Так вот, одной из сторон современной кремлёвской госидеологии стала чернуха. Чернуха нередко являлась в русском искусстве. Процитированного Надсона можно отнести к чернухи. Писатели-народники были чернушечными. У Горького и Гиляровского с Короленко – тонны чернухи. В классике соцреализма – романе Панфёрова «Бруски» - десятки страниц чернухи. Про восьмидесятые и говорить нечего: тут нестройные шеренги Чучел, Маленьких Вер, Арлекинов и Аварий, дочерей мента.
Но никогда прежде чернуха не воспринималась в положительном контексте. Она была симптомом необходимости перемен и активно сигнализировала об этом, как одна из героинь чернушечного фильма «Фонтан»: «Мы – не живём, а мучаемся». Сейчас же чернуха идеологией навязывается как единственно правильный вариант жизни страны. И мы, увы, с удовольствием подчиняемся этим правилам игры.
Мать убила троих детей и повесилась сама – побольше подробностей об этой истеричке. Муж отрезал жене кисти рук – покажите отрубленные руки. Дочери порешили своего отца, который избивал их – это новость номер один. Бойня в колледже – будем неделями обсуждать версии. Пожар в торговом центре – нужно больше жертв. Самолёт упал – упадёт и на нашей улице.
Как герой фильма Кирилла Серебрянникова «Изображая жертву», прослушав долгую матерную тираду от своего начальника, посвящённую тому, во что прекратилось современное поколение, которое может запросто убить, отправляется и травит всю свою семью. Кругом творится полный трэшак, и ему надо соответствовать в полной мере.
Вечные девяностые, вечный бесперспективняк. С учётом того, что и старшее, протелевизоренное, поколение после пенсионной реформы начинает не доверять победным реляциям, стоит ждать, что плохих новостей будет всё больше и больше. И их будут задавливать негативом, вместо позитива.
Просто власти выгодно, чтобы народ постоянно находился в подавленном состоянии, не верил в прекрасное будущее и не видел возможностей изменений к лучшему. По-модному, это называется газлайтинг. Формирование неадекватного восприятия реальности – всё мрачно и лучше никогда не будет. Можно даже не рыпаться.
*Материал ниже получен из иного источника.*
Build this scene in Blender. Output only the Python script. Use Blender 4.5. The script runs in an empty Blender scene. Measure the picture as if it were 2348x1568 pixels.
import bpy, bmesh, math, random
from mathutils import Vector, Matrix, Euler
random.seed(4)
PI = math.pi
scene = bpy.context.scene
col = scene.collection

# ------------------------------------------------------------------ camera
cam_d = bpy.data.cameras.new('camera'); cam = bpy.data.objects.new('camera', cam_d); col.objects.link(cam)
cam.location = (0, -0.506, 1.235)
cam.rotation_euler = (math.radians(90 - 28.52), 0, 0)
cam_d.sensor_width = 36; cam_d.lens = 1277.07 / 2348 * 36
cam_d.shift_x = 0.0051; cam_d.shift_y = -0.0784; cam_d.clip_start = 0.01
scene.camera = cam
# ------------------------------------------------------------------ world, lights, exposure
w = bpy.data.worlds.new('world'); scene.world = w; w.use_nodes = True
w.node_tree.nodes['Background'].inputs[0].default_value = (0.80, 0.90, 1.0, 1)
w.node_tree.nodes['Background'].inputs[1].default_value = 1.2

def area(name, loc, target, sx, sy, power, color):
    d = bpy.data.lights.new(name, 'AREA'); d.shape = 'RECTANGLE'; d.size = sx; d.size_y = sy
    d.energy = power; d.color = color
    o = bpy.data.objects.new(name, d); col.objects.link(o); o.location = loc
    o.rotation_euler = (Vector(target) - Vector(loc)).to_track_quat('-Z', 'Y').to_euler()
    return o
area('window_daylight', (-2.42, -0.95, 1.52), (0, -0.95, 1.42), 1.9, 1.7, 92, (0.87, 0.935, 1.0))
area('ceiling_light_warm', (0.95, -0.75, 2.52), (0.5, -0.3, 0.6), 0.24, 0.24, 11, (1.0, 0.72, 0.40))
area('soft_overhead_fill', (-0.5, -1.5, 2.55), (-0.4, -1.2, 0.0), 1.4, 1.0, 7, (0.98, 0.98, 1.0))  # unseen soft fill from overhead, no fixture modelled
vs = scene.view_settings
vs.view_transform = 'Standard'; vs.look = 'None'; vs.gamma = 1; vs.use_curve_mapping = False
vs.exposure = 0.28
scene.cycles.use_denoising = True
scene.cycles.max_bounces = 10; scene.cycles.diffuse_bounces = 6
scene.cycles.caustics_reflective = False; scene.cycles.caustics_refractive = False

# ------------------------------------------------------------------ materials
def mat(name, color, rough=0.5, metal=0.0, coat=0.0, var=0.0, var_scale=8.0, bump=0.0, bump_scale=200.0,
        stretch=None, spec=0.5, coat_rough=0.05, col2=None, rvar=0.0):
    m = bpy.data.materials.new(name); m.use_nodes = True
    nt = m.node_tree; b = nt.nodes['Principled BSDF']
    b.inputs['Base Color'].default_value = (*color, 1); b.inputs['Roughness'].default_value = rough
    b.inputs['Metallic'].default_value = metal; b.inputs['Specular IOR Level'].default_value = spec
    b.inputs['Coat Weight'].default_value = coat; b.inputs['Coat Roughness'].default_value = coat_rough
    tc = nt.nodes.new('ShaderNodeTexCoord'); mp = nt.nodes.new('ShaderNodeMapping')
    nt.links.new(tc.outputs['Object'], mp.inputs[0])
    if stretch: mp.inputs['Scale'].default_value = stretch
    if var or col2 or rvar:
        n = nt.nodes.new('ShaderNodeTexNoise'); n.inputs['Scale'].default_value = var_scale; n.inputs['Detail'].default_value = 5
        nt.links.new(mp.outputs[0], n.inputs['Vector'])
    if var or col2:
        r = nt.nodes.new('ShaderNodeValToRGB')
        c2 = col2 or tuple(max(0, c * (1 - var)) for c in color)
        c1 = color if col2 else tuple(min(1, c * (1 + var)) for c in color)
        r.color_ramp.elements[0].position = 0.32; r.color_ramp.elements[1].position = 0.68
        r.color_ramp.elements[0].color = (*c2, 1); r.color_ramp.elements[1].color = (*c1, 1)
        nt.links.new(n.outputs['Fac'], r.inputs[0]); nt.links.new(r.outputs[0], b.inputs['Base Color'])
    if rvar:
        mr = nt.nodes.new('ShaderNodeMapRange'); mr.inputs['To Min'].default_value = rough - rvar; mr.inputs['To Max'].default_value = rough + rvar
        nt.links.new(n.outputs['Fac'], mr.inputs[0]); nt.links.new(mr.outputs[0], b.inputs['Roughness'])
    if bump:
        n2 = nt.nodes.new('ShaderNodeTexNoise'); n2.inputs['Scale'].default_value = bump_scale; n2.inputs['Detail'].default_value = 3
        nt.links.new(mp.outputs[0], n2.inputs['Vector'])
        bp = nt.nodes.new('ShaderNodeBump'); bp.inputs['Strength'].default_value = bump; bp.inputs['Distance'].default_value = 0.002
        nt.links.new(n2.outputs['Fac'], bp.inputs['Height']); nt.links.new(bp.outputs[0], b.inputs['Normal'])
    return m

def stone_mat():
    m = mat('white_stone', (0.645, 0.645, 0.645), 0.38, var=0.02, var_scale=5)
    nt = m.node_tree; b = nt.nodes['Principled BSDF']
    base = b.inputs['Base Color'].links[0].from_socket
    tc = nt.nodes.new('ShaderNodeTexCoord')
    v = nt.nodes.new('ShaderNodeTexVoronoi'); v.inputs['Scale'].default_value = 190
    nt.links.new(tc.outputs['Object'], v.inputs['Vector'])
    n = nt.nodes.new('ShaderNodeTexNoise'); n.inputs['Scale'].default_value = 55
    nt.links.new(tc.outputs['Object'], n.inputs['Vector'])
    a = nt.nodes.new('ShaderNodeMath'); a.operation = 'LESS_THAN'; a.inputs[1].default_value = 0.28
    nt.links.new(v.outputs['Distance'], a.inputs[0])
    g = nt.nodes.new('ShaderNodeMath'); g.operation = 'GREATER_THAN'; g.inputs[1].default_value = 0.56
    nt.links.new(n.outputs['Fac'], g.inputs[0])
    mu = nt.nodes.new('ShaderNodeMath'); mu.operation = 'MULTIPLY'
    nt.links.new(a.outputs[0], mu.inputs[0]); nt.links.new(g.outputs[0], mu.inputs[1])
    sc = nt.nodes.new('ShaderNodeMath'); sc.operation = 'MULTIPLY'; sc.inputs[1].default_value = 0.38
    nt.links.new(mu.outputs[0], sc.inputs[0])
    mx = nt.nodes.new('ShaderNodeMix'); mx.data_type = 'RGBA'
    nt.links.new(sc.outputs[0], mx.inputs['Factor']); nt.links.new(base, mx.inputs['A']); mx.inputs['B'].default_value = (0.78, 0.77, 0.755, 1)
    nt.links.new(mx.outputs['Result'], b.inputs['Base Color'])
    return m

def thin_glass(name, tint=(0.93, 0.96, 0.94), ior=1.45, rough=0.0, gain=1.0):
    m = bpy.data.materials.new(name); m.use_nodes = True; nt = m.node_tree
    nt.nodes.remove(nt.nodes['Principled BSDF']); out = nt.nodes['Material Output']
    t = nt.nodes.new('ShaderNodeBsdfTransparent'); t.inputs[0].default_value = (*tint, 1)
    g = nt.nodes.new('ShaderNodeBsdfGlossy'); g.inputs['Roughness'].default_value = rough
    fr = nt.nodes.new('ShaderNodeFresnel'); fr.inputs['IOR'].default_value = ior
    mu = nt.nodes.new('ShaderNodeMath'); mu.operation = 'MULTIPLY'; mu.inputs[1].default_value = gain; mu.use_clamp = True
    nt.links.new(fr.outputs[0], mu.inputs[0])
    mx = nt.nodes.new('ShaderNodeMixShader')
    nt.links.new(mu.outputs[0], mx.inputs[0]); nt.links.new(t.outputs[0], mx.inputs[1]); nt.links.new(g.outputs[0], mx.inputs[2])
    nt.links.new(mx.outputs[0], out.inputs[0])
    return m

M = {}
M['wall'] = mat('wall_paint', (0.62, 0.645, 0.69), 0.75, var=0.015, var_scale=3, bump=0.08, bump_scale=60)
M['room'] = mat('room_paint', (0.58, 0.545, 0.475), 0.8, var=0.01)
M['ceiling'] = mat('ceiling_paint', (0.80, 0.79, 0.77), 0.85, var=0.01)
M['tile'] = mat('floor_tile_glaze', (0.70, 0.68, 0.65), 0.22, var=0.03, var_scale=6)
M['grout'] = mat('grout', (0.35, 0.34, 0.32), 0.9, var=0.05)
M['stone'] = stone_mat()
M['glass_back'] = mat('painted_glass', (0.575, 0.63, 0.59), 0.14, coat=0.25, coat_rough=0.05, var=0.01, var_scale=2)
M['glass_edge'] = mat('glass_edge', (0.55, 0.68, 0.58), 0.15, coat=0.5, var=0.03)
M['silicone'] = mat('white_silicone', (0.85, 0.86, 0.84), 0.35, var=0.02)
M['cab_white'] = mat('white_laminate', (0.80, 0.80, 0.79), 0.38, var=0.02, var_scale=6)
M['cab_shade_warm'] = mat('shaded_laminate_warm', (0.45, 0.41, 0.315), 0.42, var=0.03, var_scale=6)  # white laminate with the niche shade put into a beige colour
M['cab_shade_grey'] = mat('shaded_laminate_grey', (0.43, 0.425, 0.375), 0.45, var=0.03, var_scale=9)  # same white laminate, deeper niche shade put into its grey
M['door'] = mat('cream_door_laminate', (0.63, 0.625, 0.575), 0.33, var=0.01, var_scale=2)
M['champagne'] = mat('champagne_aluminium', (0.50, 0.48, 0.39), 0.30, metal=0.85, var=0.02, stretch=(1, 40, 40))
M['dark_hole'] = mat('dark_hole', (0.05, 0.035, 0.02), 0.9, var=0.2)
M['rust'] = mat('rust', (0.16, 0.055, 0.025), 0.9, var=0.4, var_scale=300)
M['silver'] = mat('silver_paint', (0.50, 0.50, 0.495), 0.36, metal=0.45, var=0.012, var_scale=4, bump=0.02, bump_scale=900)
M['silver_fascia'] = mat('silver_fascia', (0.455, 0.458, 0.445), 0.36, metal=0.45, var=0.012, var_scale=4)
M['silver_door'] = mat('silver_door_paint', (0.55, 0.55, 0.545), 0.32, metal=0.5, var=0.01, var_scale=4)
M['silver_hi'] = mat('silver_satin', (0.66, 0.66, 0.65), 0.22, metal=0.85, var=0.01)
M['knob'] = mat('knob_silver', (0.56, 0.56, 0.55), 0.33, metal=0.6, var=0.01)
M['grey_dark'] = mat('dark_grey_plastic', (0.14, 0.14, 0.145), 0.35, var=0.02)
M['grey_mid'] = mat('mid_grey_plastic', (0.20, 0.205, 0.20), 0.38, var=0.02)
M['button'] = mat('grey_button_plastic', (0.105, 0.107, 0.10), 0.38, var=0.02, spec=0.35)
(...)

И в настоящее время революционным является высказывание и действие, которое направлено на построение лучшего будущего. Мир может меняться – и это самое страшное, чего боится власть. Не только в России, но и в якобы цивилизованном западном обществе, которое с равным нам упоением погружается во мрак и безысходность чернухи. Революционной силой станет креативный класс в подлинном смысле этих слов. Те, кто производят новые смыслы и открывает новые сферы человеческой деятельности.